+++ DATA BLOCK +++

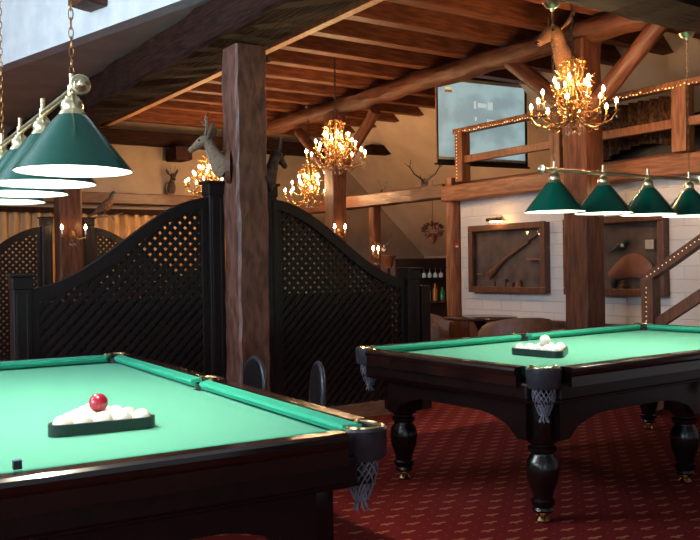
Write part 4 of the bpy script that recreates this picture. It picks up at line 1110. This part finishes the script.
def chair(label, loc, rotz, group='black chairs behind the near table'):
    T = thing('chair', label, 'chair', loc, rotz, group)
    bm = bmesh.new(); box(bm, (-.21, -.21, .42), (.21, .20, .47), .02); obj('seat', bm, 'leather_black', T)
    bm = bmesh.new(); n_ = 18; pts = [(.17*math.cos(PI*i/n_), .20+.01*math.sin(PI*i/n_), .61+.16*math.sin(PI*i/n_)) for i in range(n_+1)]
    pts = [(.17, .19, .45)] + pts + [(-.17, .19, .45)]
    tube(bm, pts, .016, 10); obj('back_frame', bm, 'steel', T)
    bm = bmesh.new(); o_ = []
    for y in (.185, .205): o_.append([bm.verts.new((x*.93, y, z if z < .5 else .61+(z-.61)*.93)) for x, _, z in pts])
    bm.faces.new(o_[0]); bm.faces.new(list(reversed(o_[1])))
    m_ = len(pts)
    for i in range(m_): bm.faces.new((o_[0][i], o_[1][i], o_[1][(i+1) % m_], o_[0][(i+1) % m_]))
    bmesh.ops.recalc_face_normals(bm, faces=bm.faces); obj('backrest', bm, 'leather_black', T)
    for sx in (-1, 1):
        for sy in (-1, 1):
            bm = bmesh.new(); tube(bm, [(sx*.18, sy*.18, .43), (sx*.20, sy*.21, 0)], .014, 8); obj('leg', bm, 'black_iron', T)
    return T
c0 = chair('round-backed black chair left of the weathered post foot', (-.80, 5.35, 0), math.radians(-62))
dup(c0, (-.40, 5.05, 0), math.radians(-76), 'round-backed black chair right of the weathered post foot')

# dark seat blocks added behind the lattice screens to blacken their holes
bq = thing('darkener', 'dark high-backed seat block added to blacken the holes of the left lattice screen', 'darkener', R(1.45, 6.50), A, 'dark seat blocks added behind the screens')
bm = bmesh.new(); box(bm, (0, 0, .10), (1.34, .10, 1.12), .02); obj('backrest', bm, 'leather_dark', bq)
bm = bmesh.new(); box(bm, (0, .10, .28), (1.34, .60, .46), .03); obj('seat', bm, 'leather_dark', bq)
bm = bmesh.new(); box(bm, (.02, .02, 0), (1.32, .56, .285)); obj('base', bm, 'frame_wood', bq)
dup(bq, R(3.42, 6.50), A, 'dark high-backed seat block added to blacken the holes of the right lattice screen')
# ------------------------------------------------------------------ bar corner
bar = thing('bar_cabinet', 'dark bar cabinet with bottle shelves, left of the slim corner post', 'bar cabinet', R(7.85, 9.80, 0), A-.35)
bm = bmesh.new(); box(bm, (-.35, 0, 0), (.40, .45, .78), .01); obj('counter', bm, 'screen_wood', bar)
bm = bmesh.new(); box(bm, (-.38, -.05, .78), (.43, .48, .82), .01); obj('countertop', bm, 'dark_top', bar)
bm = bmesh.new(); box(bm, (-.38, .44, .82), (.43, .48, 1.45), .004); obj('back_board', bm, 'screen_wood', bar)
def bottle(loc, h, mat, label, r_=.036):
    bm = bmesh.new(); lathe(bm, [(0, 0), (r_, 0), (r_, h*.6), (r_*.4, h*.76), (r_*.38, h*.97), (0, h)], 12)
    tag(obj('bottle', bm, mat, loc=loc, smooth=True), label, 'bottle', 'bottles on the bar')
def barP(x, y, z):
    q = Matrix.Rotation(A-.35, 3, 'Z') @ Vector((x, y, 0)); return R(7.85, 9.80, z)+q
for i, (x, mat, h, nm) in enumerate(((-.20, 'bottle_amber', .2, 'amber bottle on the bar, leftmost of the row'), (-.09, 'bottle_green', .24, 'green bottle on the bar, between the amber and the clear one'), (.02, 'bottle_clear', .22, 'clear bottle on the bar beside the green bottle'), (.13, 'bottle_amber', .26, 'tall amber bottle on the bar'), (.24, 'bottle_green', .2, 'short green bottle at the right end of the bar'))):
    bottle(barP(x, .1, .8215), h, mat, nm)
bm = bmesh.new(); 
gr = thing('hanging_glasses', 'rack of upside-down glasses above the bar bottles', 'glass rack', barP(.02, .15, 1.30), A-.35)
bm = bmesh.new(); box(bm, (-.28, -.1, 0), (.28, .1, .025)); box(bm, (-.28, .22, -.46), (-.25, .25, .02)); box(bm, (.25, .22, -.46), (.28, .25, .02)); box(bm, (-.28, .1, 0), (.28, .25, .025)); obj('rack', bm, 'screen_wood', gr)
for i in range(6):
    x = -.22+i*.088; bm = bmesh.new(); lathe(bm, [(0, 0), (.03, -.002), (.004, -.01), (.004, -.06), (.03, -.08), (.034, -.12), (.028, -.14)], 12, (x, 0, 0)); obj('wine_glass', bm, 'bottle_clear', gr, smooth=True)
bm = bmesh.new(); box(bm, (4.92, 6.26, 0), (5.03, 6.34, 1.16), .006); tag(obj('divider_panel', bm, 'screen_wood', rotz=A), 'narrow low black panel beside the short end post of the right lattice screen', 'panel')
# cone-shaped copper hood
bm = bmesh.new(); lathe(bm, [(.07, 0), (.06, .02), (.13, .20), (.14, .205), (.13, .225), (0, .225)], 20)
tag(obj('copper_hood', bm, 'hood', loc=R(8.35, 11.5, 1.30), smooth=True), 'reddish-brown tapered hood behind the thin post near the bar', 'hood')
bm = bmesh.new(); tube(bm, [(0, 0, -1.30), (0, 0, .02)], .03, 12); h2 = obj('hood_stand', bm, 'black_iron', parent=bpy.data.objects['copper_hood'])
bm = bmesh.new(); box(bm, (-.14, 0, 0), (.14, .02, .36), .004); pf = obj('framed_picture', bm, 'frame_wood', loc=R(C1_KNEE-.05, 11.6, 1.15), rotz=A-PI/2); tag(pf, 'small brown picture frame on the far wall above the bar', 'picture')
bm = bmesh.new(); box(bm, (-.11, -.004, .03), (.11, 0, .33)); obj('picture', bm, 'paper', pf)

# ------------------------------------------------------------------ world, camera, view
w = bpy.data.worlds.new('World'); SC.world = w; w.use_nodes = True
w.node_tree.nodes['Background'].inputs[0].default_value = (.6, .78, 1, 1); w.node_tree.nodes['Background'].inputs[1].default_value = .8
cd = bpy.data.cameras.new('Camera'); cam = bpy.data.objects.new('Camera', cd); COL.objects.link(cam)
cd.sensor_width = 36; cd.lens = 850/700*36; cd.clip_start = .05; cd.clip_end = 60
cam.matrix_world = Matrix.Translation((0, 0, HC)) @ Matrix.Rotation(PI/2-.005, 4, 'X') @ Matrix.Rotation(-.015, 4, 'Z')
SC.camera = cam
vs_ = SC.view_settings; SC.display_settings.display_device = 'sRGB'
vs_.view_transform = 'Standard'; vs_.look = 'None'; vs_.exposure = 0.0; vs_.gamma = 1.0; vs_.use_curve_mapping = False
cy = SC.cycles
cy.use_denoising = True; cy.sample_clamp_indirect = 4.0; cy.sample_clamp_direct = 0.0; cy.max_bounces = 8; cy.caustics_reflective = False; cy.caustics_refractive = False
cy.blur_glossy = 1.0
try: cy.use_light_tree = True
except Exception: pass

+++

> _WORK TO DO_
Give again exactly the lines running from the beginning of the material above through the line that contains "dup(c0, (-.40, 5.05, 0), math.radians(-76), 'round-backed", and leave out every picture.

> _SOLUTION_
Write part 4 of the bpy script that recreates this picture. It picks up at line 1110. This part finishes the script.
def chair(label, loc, rotz, group='black chairs behind the near table'):
    T = thing('chair', label, 'chair', loc, rotz, group)
    bm = bmesh.new(); box(bm, (-.21, -.21, .42), (.21, .20, .47), .02); obj('seat', bm, 'leather_black', T)
    bm = bmesh.new(); n_ = 18; pts = [(.17*math.cos(PI*i/n_), .20+.01*math.sin(PI*i/n_), .61+.16*math.sin(PI*i/n_)) for i in range(n_+1)]
    pts = [(.17, .19, .45)] + pts + [(-.17, .19, .45)]
    tube(bm, pts, .016, 10); obj('back_frame', bm, 'steel', T)
    bm = bmesh.new(); o_ = []
    for y in (.185, .205): o_.append([bm.verts.new((x*.93, y, z if z < .5 else .61+(z-.61)*.93)) for x, _, z in pts])
    bm.faces.new(o_[0]); bm.faces.new(list(reversed(o_[1])))
    m_ = len(pts)
    for i in range(m_): bm.faces.new((o_[0][i], o_[1][i], o_[1][(i+1) % m_], o_[0][(i+1) % m_]))
    bmesh.ops.recalc_face_normals(bm, faces=bm.faces); obj('backrest', bm, 'leather_black', T)
    for sx in (-1, 1):
        for sy in (-1, 1):
            bm = bmesh.new(); tube(bm, [(sx*.18, sy*.18, .43), (sx*.20, sy*.21, 0)], .014, 8); obj('leg', bm, 'black_iron', T)
    return T
c0 = chair('round-backed black chair left of the weathered post foot', (-.80, 5.35, 0), math.radians(-62))
dup(c0, (-.40, 5.05, 0), math.radians(-76), 'round-backed black chair right of the weathered post foot')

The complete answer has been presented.